[Scenes as source code]
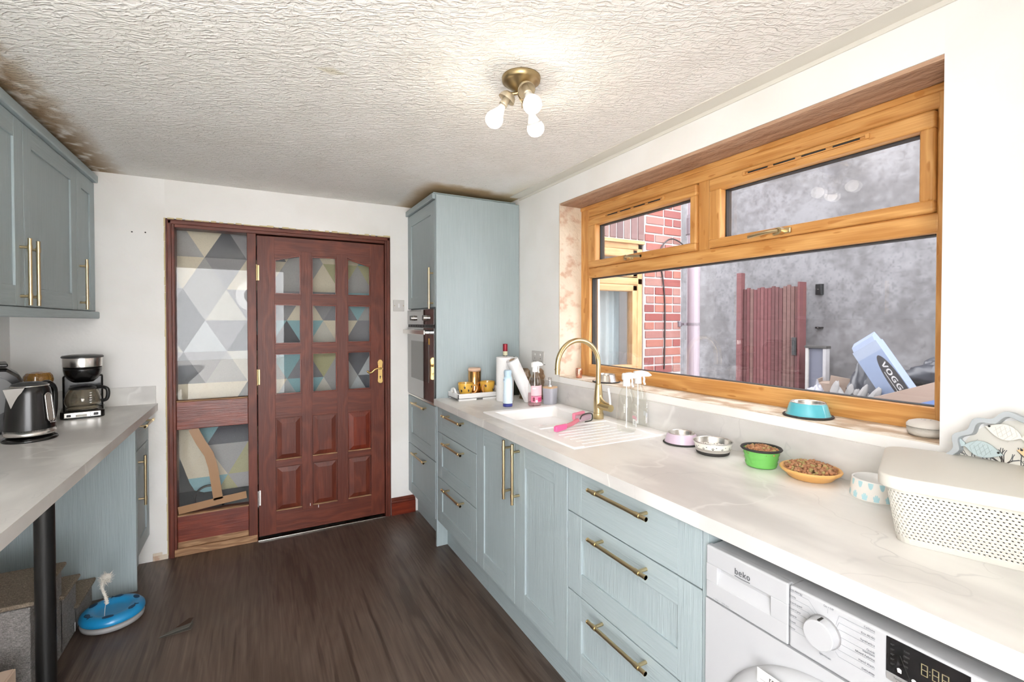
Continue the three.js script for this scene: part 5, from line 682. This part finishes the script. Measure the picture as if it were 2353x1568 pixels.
// ---------- wall fittings ----------
{ const t = thing('wall_socket', 'white plug socket with worn plate on the wall above the dispenser', 'socket', [XR, 1.168, -2.53]); part(t, 'plate', bx(XR - 0.009, XR, 1.130, 1.207, -2.604, -2.462, 0.003), M.switchPlate); for (const z of [-2.565, -2.50]) { const s = part(t, 'rocker', bx(XR - 0.013, XR - 0.008, 1.178, 1.192, z - 0.006, z + 0.006, 0.002), M.white); for (const [dy, dz] of [[0, 0], [-0.018, -0.011], [-0.018, 0.011]]) part(t, 'pin_slot', bx(XR - 0.0095, XR - 0.008, 1.158 + dy, 1.165 + dy, z + dz - 0.002, z + dz + 0.002, 0), M.black); } part(t, 'back_box', bx(XR - 0.004, XR, 1.126, 1.128, -2.49, -2.455, 0.0005), M.black); }
{ const t = thing('light_switch', 'worn white light switch on the wall right of the door', 'switch', [0.904, 1.506, ZB]); part(t, 'plate', bx(0.864, 0.944, 1.466, 1.547, ZB, ZB + 0.009, 0.003), M.switchPlate); part(t, 'rocker', bx(0.896, 0.910, 1.490, 1.522, ZB + 0.008, ZB + 0.014, 0.003), M.white); for (const x of [0.872, 0.936]) part(t, 'screw', cyl([x, 1.506, ZB + 0.008], [x, 1.506, ZB + 0.0098], 0.003), M.brassOld); }
{ const a = thing('wall_plug', 'small dark screw hole plug, first of two beside the door frame', 'wall plug', [-0.614, 1.9, ZB]); part(a, 'plug', cyl([-0.614, 1.9, ZB - 0.002], [-0.614, 1.9, ZB + 0.001], 0.004, 0.004, 12), M.black); const b = thing('wall_plug', 'small dark screw hole plug, the one nearer the door frame', 'wall plug', [-0.553, 1.902, ZB]); part(b, 'plug', cyl([-0.553, 1.902, ZB - 0.002], [-0.553, 1.902, ZB + 0.001], 0.004, 0.004, 12), M.black); }
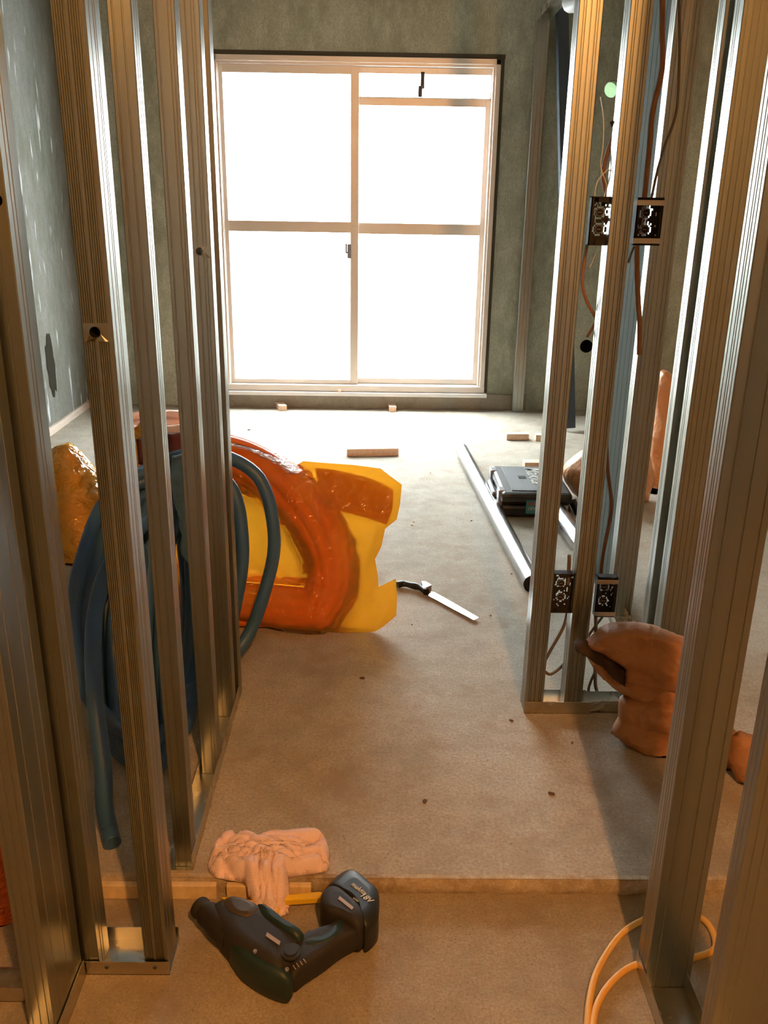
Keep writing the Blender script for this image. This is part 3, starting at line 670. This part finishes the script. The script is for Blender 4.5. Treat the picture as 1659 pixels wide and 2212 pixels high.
# towel ---------------------------------------------------------------
def flat(z): return lambda px, py: tuple(atz(px, py, z))[:2]
f = flat(.008)
tow = [(450, 1868), (458, 1838), (474, 1818), (498, 1808), (516, 1806), (528, 1799), (529, 1812), (541, 1807), (556, 1808), (572, 1817), (604, 1803), (642, 1808), (680, 1815), (706, 1826), (711, 1838), (709, 1872), (702, 1880), (652, 1886), (622, 1892), (624, 1920), (622, 1938), (602, 1946), (572, 1948), (556, 1938), (541, 1918), (526, 1902), (500, 1898), (470, 1893), (455, 1882)]
poly = [f(*p) for p in tow]; vs_, fs = trimesh(poly, .0035); bm = bmesh.new(); L = []
for v in vs_:
    d = edist(v, poly); q = Vector((v[0], v[1], 0))
    base = .002 if v[1] > STEP-.012 else LOW+.004
    t = max(0, min(1, (v[1]-(STEP-.05))/.05)); base = (.002)*t+(LOW+.003)*(1-t)
    base = max(base, .003 if v[1] > STEP-.03 else LOW+.003)
    w = noise.noise_vector(q*11)*.022 + noise.noise_vector(q*30+Vector((5, 1, 2)))*.006
    a = (q+w)
    low = max(0, min(1, (STEP+.055-v[1])/.05)) if v[0] < -.13 else 0      # part hanging down over the step: folds run down
    fx, fy = (24*low+10*(1-low)), (8*low+22*(1-low))
    n1 = noise.noise(Vector((a.x*fx, a.y*fy, 1))); n2 = noise.noise(Vector((a.x*fx*1.9+4, a.y*fy*1.9, 7))); n3 = noise.noise(q*7+Vector((2, 3, 0)))
    cre = math.exp(-(n1/.045)**2)*.022 + math.exp(-(n2/.05)**2)*.010
    hh = max(.004, .020 + .020*abs(n1)**.6 + .008*abs(n2)**.6 + .028*max(-.3, n3) - cre)
    rise = min(1, d/.012)
    L.append(bm.verts.new((v[0]+w.x*.25*min(1, d/.02), v[1]+w.y*.25*min(1, d/.02), base + rise**.7*hh)))
for ff in fs: bm.faces.new([L[i] for i in ff]).smooth = True
L2 = {}
me = bpy.data.meshes.new('towel'); bmesh.ops.recalc_face_normals(bm, faces=bm.faces); bm.to_mesh(me); bm.free(); me.materials.append(M['pinkcloth'])
o = bpy.data.objects.new('towel', me); COL.objects.link(o); tag(o, 'crumpled pink towel lying over the floor step', 'towel')
sm = o.modifiers.new('s', 'SOLIDIFY'); sm.thickness = .002; sm.offset = 1

# yellow scraper
sc = empty('scraper', atz(600, 1970, LOW), 'yellow plastic scraper lying between towel and drill', 'scraper')
adopt(MB().prism([atz(*p, LOW+.012) for p in ((478, 1942), (500, 1942), (575, 1953), (607, 1957), (600, 1978), (588, 1980), (560, 1974), (500, 1953))], (0, 0, .005)).obj('scraper_blade', M['yellow'], bevel=.001), sc)
adopt(MB().prism([atz(*p, LOW+.010) for p in ((604, 1946), (690, 1937), (699, 1940), (697, 1951), (612, 1957), (603, 1958))], (0, 0, .014)).obj('handle', M['yellow'], bevel=.002), sc)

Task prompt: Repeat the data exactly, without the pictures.

Reply to the task:
Continue the three.js script for this scene: part 5, from line 682. This part finishes the script. Measure the picture as if it were 2353x1568 pixels.
// ---------- wall fittings ----------
{ const t = thing('wall_socket', 'white plug socket with worn plate on the wall above the dispenser', 'socket', [XR, 1.168, -2.53]); part(t, 'plate', bx(XR - 0.009, XR, 1.130, 1.207, -2.604, -2.462, 0.003), M.switchPlate); for (const z of [-2.565, -2.50]) { const s = part(t, 'rocker', bx(XR - 0.013, XR - 0.008, 1.178, 1.192, z - 0.006, z + 0.006, 0.002), M.white); for (const [dy, dz] of [[0, 0], [-0.018, -0.011], [-0.018, 0.011]]) part(t, 'pin_slot', bx(XR - 0.0095, XR - 0.008, 1.158 + dy, 1.165 + dy, z + dz - 0.002, z + dz + 0.002, 0), M.black); } part(t, 'back_box', bx(XR - 0.004, XR, 1.126, 1.128, -2.49, -2.455, 0.0005), M.black); }
{ const t = thing('light_switch', 'worn white light switch on the wall right of the door', 'switch', [0.904, 1.506, ZB]); part(t, 'plate', bx(0.864, 0.944, 1.466, 1.547, ZB, ZB + 0.009, 0.003), M.switchPlate); part(t, 'rocker', bx(0.896, 0.910, 1.490, 1.522, ZB + 0.008, ZB + 0.014, 0.003), M.white); for (const x of [0.872, 0.936]) part(t, 'screw', cyl([x, 1.506, ZB + 0.008], [x, 1.506, ZB + 0.0098], 0.003), M.brassOld); }
{ const a = thing('wall_plug', 'small dark screw hole plug, first of two beside the door frame', 'wall plug', [-0.614, 1.9, ZB]); part(a, 'plug', cyl([-0.614, 1.9, ZB - 0.002], [-0.614, 1.9, ZB + 0.001], 0.004, 0.004, 12), M.black); const b = thing('wall_plug', 'small dark screw hole plug, the one nearer the door frame', 'wall plug', [-0.553, 1.902, ZB]); part(b, 'plug', cyl([-0.553, 1.902, ZB - 0.002], [-0.553, 1.902, ZB + 0.001], 0.004, 0.004, 12), M.black); }
Keep writing the Blender script for this image. This is part 3, starting at line 670. This part finishes the script. The script is for Blender 4.5. Treat the picture as 1659 pixels wide and 2212 pixels high.
# towel ---------------------------------------------------------------
def flat(z): return lambda px, py: tuple(atz(px, py, z))[:2]
f = flat(.008)
tow = [(450, 1868), (458, 1838), (474, 1818), (498, 1808), (516, 1806), (528, 1799), (529, 1812), (541, 1807), (556, 1808), (572, 1817), (604, 1803), (642, 1808), (680, 1815), (706, 1826), (711, 1838), (709, 1872), (702, 1880), (652, 1886), (622, 1892), (624, 1920), (622, 1938), (602, 1946), (572, 1948), (556, 1938), (541, 1918), (526, 1902), (500, 1898), (470, 1893), (455, 1882)]
poly = [f(*p) for p in tow]; vs_, fs = trimesh(poly, .0035); bm = bmesh.new(); L = []
for v in vs_:
    d = edist(v, poly); q = Vector((v[0], v[1], 0))
    base = .002 if v[1] > STEP-.012 else LOW+.004
    t = max(0, min(1, (v[1]-(STEP-.05))/.05)); base = (.002)*t+(LOW+.003)*(1-t)
    base = max(base, .003 if v[1] > STEP-.03 else LOW+.003)
    w = noise.noise_vector(q*11)*.022 + noise.noise_vector(q*30+Vector((5, 1, 2)))*.006
    a = (q+w)
    low = max(0, min(1, (STEP+.055-v[1])/.05)) if v[0] < -.13 else 0      # part hanging down over the step: folds run down
    fx, fy = (24*low+10*(1-low)), (8*low+22*(1-low))
    n1 = noise.noise(Vector((a.x*fx, a.y*fy, 1))); n2 = noise.noise(Vector((a.x*fx*1.9+4, a.y*fy*1.9, 7))); n3 = noise.noise(q*7+Vector((2, 3, 0)))
    cre = math.exp(-(n1/.045)**2)*.022 + math.exp(-(n2/.05)**2)*.010
    hh = max(.004, .020 + .020*abs(n1)**.6 + .008*abs(n2)**.6 + .028*max(-.3, n3) - cre)
    rise = min(1, d/.012)
    L.append(bm.verts.new((v[0]+w.x*.25*min(1, d/.02), v[1]+w.y*.25*min(1, d/.02), base + rise**.7*hh)))
for ff in fs: bm.faces.new([L[i] for i in ff]).smooth = True
L2 = {}
me = bpy.data.meshes.new('towel'); bmesh.ops.recalc_face_normals(bm, faces=bm.faces); bm.to_mesh(me); bm.free(); me.materials.append(M['pinkcloth'])
o = bpy.data.objects.new('towel', me); COL.objects.link(o); tag(o, 'crumpled pink towel lying over the floor step', 'towel')
sm = o.modifiers.new('s', 'SOLIDIFY'); sm.thickness = .002; sm.offset = 1

# yellow scraper
sc = empty('scraper', atz(600, 1970, LOW), 'yellow plastic scraper lying between towel and drill', 'scraper')
adopt(MB().prism([atz(*p, LOW+.012) for p in ((478, 1942), (500, 1942), (575, 1953), (607, 1957), (600, 1978), (588, 1980), (560, 1974), (500, 1953))], (0, 0, .005)).obj('scraper_blade', M['yellow'], bevel=.001), sc)
adopt(MB().prism([atz(*p, LOW+.010) for p in ((604, 1946), (690, 1937), (699, 1940), (697, 1951), (612, 1957), (603, 1958))], (0, 0, .014)).obj('handle', M['yellow'], bevel=.002), sc)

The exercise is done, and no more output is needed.